Today I feel the need to open a personal column: The Voice of the Garden, where beauty awakens love.

It will be my voice, quite simply.

That of a man who, for thirty years, has been moved every day by the beauty of the world and wishes to share it even more-not only through the discovery of the animals, landscapes, minerals, architectures, and works of art that illustrate this beauty in our Park, but also through the words.

From time to time, then, I would like to address you directly. To those who love Pairi Daiza, to those who walk through it, marvel at it, find peace in it.

To tell you what I see there, what I learn there, what I feel, humbly, as a privileged witness to the fragile and wonderful bond between animals and ourselves.

This first Voice of the Garden speaks of this: of shared tenderness, of the science that confirms what the heart already knew, and of the love that, one day, becomes protection.

For fifty years now, science has transformed the way we look at animals.

Frans de Waal, Jane Goodall, Marc Bekoff, Temple Grandin, Jaak Panksepp, Carl Safina, E.O. Wilson…

All have revealed what we sensed deep in our hearts: animals feel, love, bond, comfort one another, play, get bored, and sometimes, they cry.

Their inner world exists.

 

This revolution gives zoological parks a new meaning.

A zoo is worthwhile only if it becomes a place of encounter, not possession.

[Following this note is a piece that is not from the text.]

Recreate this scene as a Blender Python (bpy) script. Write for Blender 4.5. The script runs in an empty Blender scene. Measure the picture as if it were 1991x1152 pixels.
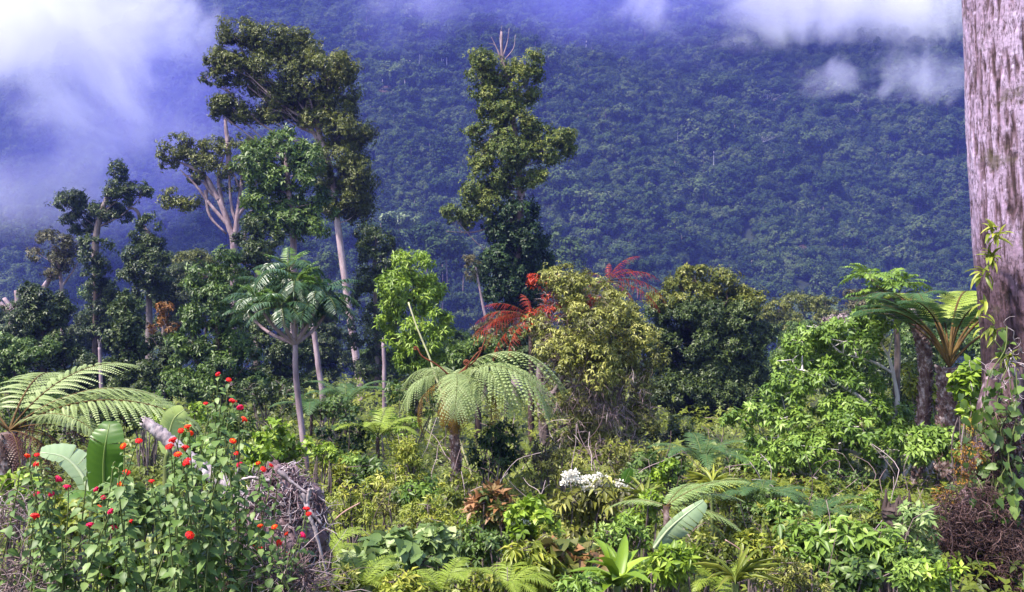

Where once we confined, we now connect.

Where we used to display species, we now reveal beings.

Pairi Daiza was born of this conviction: that beauty belongs to no single species.

That the gaze of an orangutan can stir the same emotion as a child’s smile.

That between a panda mother and a human mother, there is only one language: the one of tenderness.

And that by seeing animals live without fear, humans remember what they have lost: gratitude for the miracle of life, and therefore the ability to marvel, silently, at the beauty of the world.

Some wish to abolish all zoos, as if erasing an old error.

But closing these places would save no animal.

Species do not disappear because we observe them, but because we destroy the forests where they live, the seas where they swim, the air they breathe.

They vanish beneath chainsaws, beneath nets, beneath the invisible weight of our excesses: deforestation, climate change, pollution, trade, indifference.

Even reserves are suffocating, besieged by hunger, poverty, or war.

So what remains?

The bond.

The one that makes a child, one day, meet the gaze of an animal and understand that this world, too, is looking back at them.

On that day, the child becomes a guardian of life.

This is what Pairi Daiza is: a bridge between science and emotion, between reason and tenderness.

Where beauty awakens love,
and where love, in turn, protects life.